The Supremes and Jewish pride

The Supremes and Jewish pride

Only the most obtuse or biased Americans could fail to be moved by the nomination of Judge Sonia Sotomayor to the U.S. Supreme Court (see page 28). Whether or not she is confirmed, this is a giant leap, as Neil Armstrong said when he set foot on the moon, for mankind – or womankind, in this case. What the heck – for us all. A member of not one but two minority groups, she grew up poor and achieved much, and there are many lessons in the story of her life.

Jews across America were thrilled when Jews were named to the nation’s highest court, especially the first, Louis Brandeis, in 1916. He was a champion of the right to privacy (the title of an essay he co-authored), a foe of big business and big government, and a committed Zionist, and his nomination was opposed by many who considered him “unfit” – a code word for Jewish, do you think? He became one of the court’s most celebrated justices.
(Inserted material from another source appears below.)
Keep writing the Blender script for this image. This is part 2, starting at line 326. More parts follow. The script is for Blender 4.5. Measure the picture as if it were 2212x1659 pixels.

Benjamin Cardozo, named to the bench in 1932, had a reputation for being highly principled as well as being a great legal mind. An anecdote found at Jewishvirtual library.org is telling: “Cardozo tried never to let his personal identification influence his judicial reasoning. For example, although an avowed personal opponent of Hitler’s regime, he was distressed when, in 1935, New York City magistrate Louis Brodsky dismissed assault charges against five of six Jewish defendants who stormed the German ship Bremen in New York harbor as it flew the Nazi flag. Brodsky wrote in his opinion that the lawbreakers were justified because the flag provoked them, even though the U.S. government recognized Germany’s National Socialist regime. Cardozo wrote to a family member of Brodsky’s decision: ‘What is the use of striving for standards of judicial propriety if [one] condone[s] such lapses! It would have been bad enough if [Brodsky] had been a Gentile; but for a Jew it was unforgivable. Now our traducers will say – and with some right… – that these are the standards of the race.'”

He was followed by Felix Frankfurter in 1939; Arthur Goldberg in 1962; Abe Fortas in 1965; Ruth Bader Ginsburg in 1993; and Stephen Breyer in 1994. All learned, some even brilliant, all committed to the rule of American law, even if they may have had differing opinions about it.